How do we overcome these concerns? The first step is to ensure that the Object adds real value to the user’s life – this could be in terms of its practical functionality, its ease of use, its personal benefit or its aesthetics but, ideally, all four. All Objects will have functionality but we technologists again need to look beyond this. The withdrawn Google Glass could be viewed as having good functionality and relatively good ease-of-use but poor aesthetics and, as all too readily-identifiable Glass public users faced growing hostility, the opposite of personal benefit[1]. If an Object can hit all four areas of value, the user is more likely to be interested in being convinced how we technologists have made the Object private, safe and secure to use. With HealthKit, as with many of their products, Apple hit functionality, personal benefit, ease of use and aesthetics but users still had many concerns about data privacy and security[2] and Apple have been taking urgent action to reassure users.

 

It’s a very big challenge for Object designers: functionality, ease of use, personal benefit and aesthetics PLUS privacy, security and safety – and all of these across the many different application domains for the IoT. This is why phrases like “User Experience (UX)” and “Human Centred Design” are increasingly being heard in IoT discussions.
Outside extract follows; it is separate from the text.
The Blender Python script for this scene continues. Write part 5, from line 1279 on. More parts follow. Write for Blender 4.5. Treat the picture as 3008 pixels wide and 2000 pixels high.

In the Nimbus Centre where I work, our Smart Object development teams always include different varieties of technologist but may also include application domain experts, users, creative designers, UX designers, psychologists and sociologists. As technology specialists, we can’t hope to be expert in all of these topics but we do need to at least understand the importance of taking their influence into account in the Object design process and reach out for expert help as needed.